TASK DESCRIPTION: Take the lines from the top down to and including the one with "(-EYE / d.z)" and repeat them exactly. Omit images.

GIVEN INFORMATION:
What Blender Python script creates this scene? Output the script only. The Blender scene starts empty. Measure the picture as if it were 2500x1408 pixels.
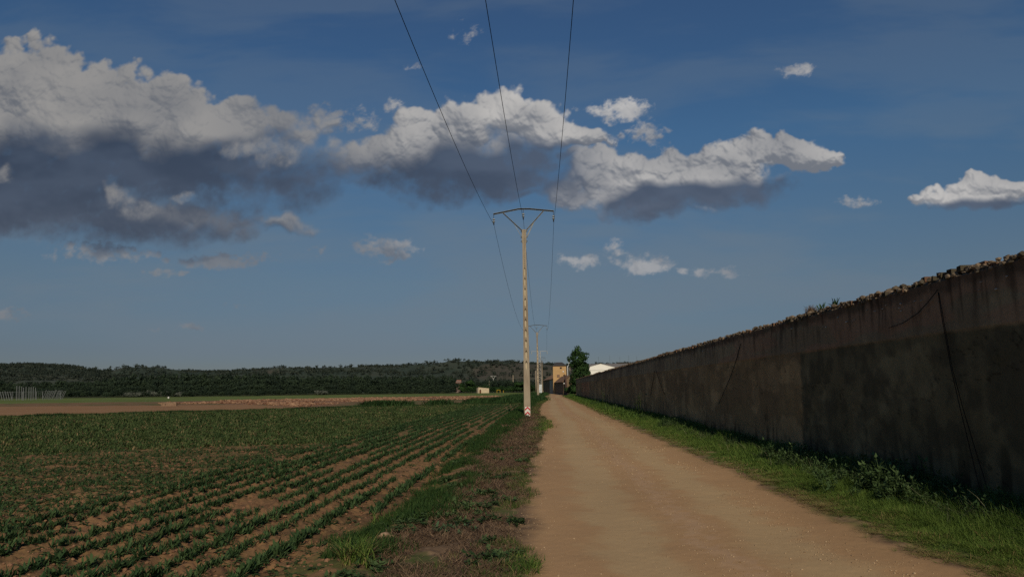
import bpy, math, random
import numpy as np
from mathutils import Vector, Matrix
random.seed(7); RNG = np.random.default_rng(11)
scene = bpy.context.scene
COL = scene.collection
R = math.radians

# ------------------------------------------------------------------ camera
EYE = 1.65
PSI, THETA, ROLL = 0.0432346, 0.1340785, -0.010
FPX = 1800.0
cam_data = bpy.data.cameras.new('camera')
cam_data.sensor_width = 36.0; cam_data.lens = FPX / 2500 * 36
cam_data.clip_start = 0.1; cam_data.clip_end = 20000
cam = bpy.data.objects.new('camera', cam_data); COL.objects.link(cam)
CM = Matrix.Rotation(PSI, 4, 'Z') @ Matrix.Rotation(math.pi/2 + THETA, 4, 'X') @ Matrix.Rotation(ROLL, 4, 'Z')
cam.matrix_world = Matrix.Translation((0, 0, EYE)) @ CM
scene.camera = cam
M3 = CM.to_3x3()
def ray(px, py): return M3 @ Vector(((px-1250)/FPX, -(py-704)/FPX, -1.0))
def at(px, py, Y):
    d = ray(px, py); return Vector((0, 0, EYE)) + d * (Y / d.y)
def gnd(px, py):
    d = ray(px, py); return Vector((0, 0, EYE)) + d * (-EYE / d.z)

# ------------------------------------------------------------------ exposure
vs = scene.view_settings
vs.view_transform = 'Standard'; vs.look = 'None'; vs.gamma = 1.0; vs.use_curve_mapping = False
vs.exposure = 0.0
scene.cycles.use_adaptive_sampling = True
scene.cycles.adaptive_threshold = 0.01
scene.cycles.max_bounces = 6; scene.cycles.transparent_max_bounces = 8
scene.cycles.use_denoising = False

# ------------------------------------------------------------------ sun
SUN_EL, SUN_AZ = R(35), R(6.5)          # behind the camera, a little to the right
sd = Vector((math.sin(SUN_AZ)*math.cos(SUN_EL), -math.cos(SUN_AZ)*math.cos(SUN_EL), math.sin(SUN_EL)))
sun_l = bpy.data.lights.new('sun', 'SUN'); sun_l.energy = 3.0; sun_l.angle = R(0.5); sun_l.color = (1.0, 0.86, 0.66)
sun = bpy.data.objects.new('sun', sun_l); COL.objects.link(sun)
sun.rotation_euler = sd.to_track_quat('Z', 'Y').to_euler()

# ------------------------------------------------------------------ node helper
class NT:
    def __init__(s, tree): s.t = tree; s.n = tree.nodes; s.l = tree.links
    def put(s, sock, v):
        if v is None: return
        if hasattr(v, 'links'): s.l.new(v, sock)
        else: sock.default_value = v
    def node(s, typ, **k):
        nd = s.n.new(typ)
        for a, b in k.items(): setattr(nd, a, b)
        return nd
    def math(s, op, a, b=None, c=None, clamp=False):
        nd = s.node('ShaderNodeMath', operation=op, use_clamp=clamp)
        s.put(nd.inputs[0], a); s.put(nd.inputs[1], b); s.put(nd.inputs[2], c)
        return nd.outputs[0]
    def vec(s, op, a, b=None, c=None):
        nd = s.node('ShaderNodeVectorMath', operation=op)
        s.put(nd.inputs[0], a); s.put(nd.inputs[1], b); s.put(nd.inputs[2], c)
        return nd.outputs['Value'] if op in ('DOT_PRODUCT', 'LENGTH') else nd.outputs[0]
    def scale(s, a, f):
        nd = s.node('ShaderNodeVectorMath', operation='SCALE')
        s.put(nd.inputs[0], a); s.put(nd.inputs['Scale'], f); return nd.outputs[0]
    def noise(s, vec, scale, detail=4, rough=0.5, dist=0.0, color=False, lac=2.0):
        nd = s.node('ShaderNodeTexNoise'); nd.noise_dimensions = '3D'
        s.put(nd.inputs['Vector'], vec)
        nd.inputs['Scale'].default_value = scale; nd.inputs['Detail'].default_value = detail
        nd.inputs['Roughness'].default_value = rough; nd.inputs['Distortion'].default_value = dist
        nd.inputs['Lacunarity'].default_value = lac
        return nd.outputs['Color' if color else 'Fac']
    def voro(s, vec, scale, smooth=True, feat=None, rnd=1.0):
        nd = s.node('ShaderNodeTexVoronoi'); nd.feature = feat or ('SMOOTH_F1' if smooth else 'F1')
        s.put(nd.inputs['Vector'], vec); nd.inputs['Scale'].default_value = scale
        nd.inputs['Randomness'].default_value = rnd
        return nd
    def ramp(s, v, a, b, smooth=True):
        nd = s.node('ShaderNodeMapRange', interpolation_type='SMOOTHSTEP' if smooth else 'LINEAR')
        s.put(nd.inputs[0], v); nd.inputs[1].default_value = a; nd.inputs[2].default_value = b
        return nd.outputs[0]
    def mix(s, f, a, b, blend='MIX'):
        nd = s.node('ShaderNodeMix', data_type='RGBA', blend_type=blend)
        s.put(nd.inputs[0], f)
        s.put(nd.inputs[6], a if hasattr(a, 'links') else (*a, 1)); s.put(nd.inputs[7], b if hasattr(b, 'links') else (*b, 1))
        return nd.outputs[2]

# ------------------------------------------------------------------ world: Nishita sky
world = bpy.data.worlds.new('World'); scene.world = world; world.use_nodes = True
W = NT(world.node_tree); W.n.clear()
sky = W.node('ShaderNodeTexSky', sky_type='NISHITA', sun_disc=False)
sky.sun_elevation = SUN_EL; sky.sun_rotation = math.pi - SUN_AZ
sky.air_density = 1.0; sky.dust_density = 0.6; sky.ozone_density = 3.0; sky.altitude = 800
SKY = 0.05
tc = W.node('ShaderNodeTexCoord')
sep = W.node('ShaderNodeSeparateXYZ'); W.l.new(tc.outputs['Generated'], sep.inputs[0])
rmp = W.node('ShaderNodeValToRGB'); W.l.new(sep.outputs[2], rmp.inputs[0])   # the clear dark air of the day
el = rmp.color_ramp.elements
stops = [(0.0,(.39,.42,.52)),(0.05,(.42,.44,.53)),(0.14,(.60,.65,.66)),(0.22,(.56,.77,.84)),(0.32,(.53,.90,1.06)),(0.50,(.50,.84,1.10)),(1.0,(.6,.85,1.1))]
for k, (p_, c_) in enumerate(stops):
    e_ = el[k] if k < 2 else el.new(p_)
    e_.position = p_; e_.color = (*c_, 1)
bg = W.node('ShaderNodeBackground'); W.l.new(W.vec('MULTIPLY', sky.outputs[0], rmp.outputs[0]), bg.inputs[0])
bg.inputs[1].default_value = SKY
wo = W.node('ShaderNodeOutputWorld'); W.l.new(bg.outputs[0], wo.inputs[0])

# ------------------------------------------------------------------ numpy noise
#<NOISE>
def _hash(ix, iy, seed):
    h = (ix.astype(np.int64)*374761393 + iy.astype(np.int64)*668265263 + seed*974634777) & 0xffffffff
    h = ((h ^ (h >> 13)) * 1274126177) & 0xffffffff
    h = ((h ^ (h >> 16)) * 2246822519) & 0xffffffff
    return ((h ^ (h >> 15)) & 0xffffff) / 16777216.0
def vnoise(x, y, seed=0):
    ix = np.floor(x); iy = np.floor(y); fx = x-ix; fy = y-iy
    fx = fx*fx*fx*(fx*(fx*6-15)+10); fy = fy*fy*fy*(fy*(fy*6-15)+10)
    a = _hash(ix, iy, seed); b = _hash(ix+1, iy, seed); c = _hash(ix, iy+1, seed); d = _hash(ix+1, iy+1, seed)
    return (a*(1-fx)+b*fx)*(1-fy) + (c*(1-fx)+d*fx)*fy
def fbm(x, y, octv=4, seed=0, gain=0.5, lac=2.03):
    t = 0.; a = 1.; s = 0.
    for k in range(octv):
        t = t + a*vnoise(x*lac**k + 17.3*k, y*lac**k - 9.1*k, seed+k); s += a; a *= gain
    return t/s
def worley(x, y, seed=0):
    ix = np.floor(x); iy = np.floor(y); best = np.full(np.shape(x), 9.0)
    for dx in (-1, 0, 1):
        for dy in (-1, 0, 1):
            px = ix+dx+_hash(ix+dx, iy+dy, seed); py = iy+dy+_hash(ix+dx, iy+dy, seed+77)
            best = np.minimum(best, (px-x)**2 + (py-y)**2)
    return np.sqrt(best)
def sstep(v, a, b):
    t = np.clip((v-a)/(b-a), 0, 1); return t*t*(3-2*t)
#</NOISE>

# ------------------------------------------------------------------ clouds on the sky dome north of the road
def uv(px, py):
    d = ray(px, py); return d.x/d.y, d.z/d.y
#<CLOUD>
CL = [(30,235,230,130),(200,240,210,85),(330,275,170,88),(480,305,150,62),(590,310,75,68),(700,325,110,50,.75),(790,290,40,32,.6),
      (150,380,330,110),(470,400,330,95),(700,430,135,90),(80,480,280,105),(330,530,270,66),(560,545,110,40,.7),(700,550,110,24,.8),
      
      (900,375,85,48),(1015,335,85,58),(1130,315,75,66),(1235,285,75,74),(1325,305,85,60),(1420,330,80,40),(1110,400,260,78),(1195,418,160,60),
      (1400,382,50,20,.6),(900,440,90,22,.5),(825,400,75,60,.75),(1250,470,80,18,.4),
      (1365,470,60,44),(1440,430,62,48),(1520,408,70,44),(1620,404,70,44),(1700,412,80,50),(1775,390,60,42),(1855,376,62,44),(1935,376,62,40),(1990,385,52,26),
      (1620,468,215,72),(1740,450,170,62),(1600,520,80,22,.8),
      (2405,442,68,34),(2465,455,50,30),(2300,467,60,24,.8),(2390,480,140,22),(2240,472,34,14,.6)]
SM = [(1940,176,46,15,.8),(1115,80,50,26,.35),(1015,158,44,14,.3),(2082,486,38,14,.7),(1410,632,48,15,.75),(1492,603,32,19,.75),(1588,647,64,20,.9),
      (1700,666,54,12,.65),(1795,661,44,13,.75),(930,608,64,22,1.0),(530,632,110,13,1.0),(405,668,50,9,.9),(220,608,95,26,.85),(310,620,80,16,.7),
      (465,797,36,8,.55),(20,760,50,14,.7),(775,608,28,14,.5),(580,744,34,7,.4),(370,801,44,8,.35),(1500,642,24,10,.45),(1525,268,50,24),(1470,262,60,10,.6),(1578,324,44,22,.8),(870,282,50,26,.6),(960,255,24,18,.6),(800,285,40,30,.7)]
DK = [(150,425,440,100),(560,425,330,88),(700,465,200,75),(60,520,330,90),(350,570,300,55),(700,580,160,14),
      (1130,445,330,72),(1260,400,170,70),(1340,400,90,60),(1610,514,235,58),(1740,482,190,46),(1880,458,110,32),(2400,497,150,24),(2280,497,80,14)]
LT = [(600,372,52,24),(690,372,70,22,.8),(775,350,50,26,.6),(300,478,34,24,.7),(445,474,38,9,.8),(720,540,100,13,.8),(10,425,32,24,.7),(360,500,70,26,.3),(1745,520,30,10,.5)]
def ellfield(L, u, v, k=12.0):
    acc = np.zeros(np.shape(u))
    for e in L:
        cx, cy, rx, ry = e[:4]; s = e[4] if len(e) > 4 else 1.0
        cu, cv = uv(cx, cy); ru = abs(uv(cx+rx, cy)[0]-cu); rv = abs(uv(cx, cy-ry)[1]-cv)
        f = s - ((u-cu)/ru)**2 - ((v-cv)/rv)**2
        acc += np.exp(np.clip(f, -3, 2)*k*0.5)-math.exp(-1.5*k)
    return np.log(np.maximum(acc, 1e-9))/(k*0.5)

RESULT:
What Blender Python script creates this scene? Output the script only. The Blender scene starts empty. Measure the picture as if it were 2500x1408 pixels.
import bpy, math, random
import numpy as np
from mathutils import Vector, Matrix
random.seed(7); RNG = np.random.default_rng(11)
scene = bpy.context.scene
COL = scene.collection
R = math.radians

# ------------------------------------------------------------------ camera
EYE = 1.65
PSI, THETA, ROLL = 0.0432346, 0.1340785, -0.010
FPX = 1800.0
cam_data = bpy.data.cameras.new('camera')
cam_data.sensor_width = 36.0; cam_data.lens = FPX / 2500 * 36
cam_data.clip_start = 0.1; cam_data.clip_end = 20000
cam = bpy.data.objects.new('camera', cam_data); COL.objects.link(cam)
CM = Matrix.Rotation(PSI, 4, 'Z') @ Matrix.Rotation(math.pi/2 + THETA, 4, 'X') @ Matrix.Rotation(ROLL, 4, 'Z')
cam.matrix_world = Matrix.Translation((0, 0, EYE)) @ CM
scene.camera = cam
M3 = CM.to_3x3()
def ray(px, py): return M3 @ Vector(((px-1250)/FPX, -(py-704)/FPX, -1.0))
def at(px, py, Y):
    d = ray(px, py); return Vector((0, 0, EYE)) + d * (Y / d.y)
def gnd(px, py):
    d = ray(px, py); return Vector((0, 0, EYE)) + d * (-EYE / d.z)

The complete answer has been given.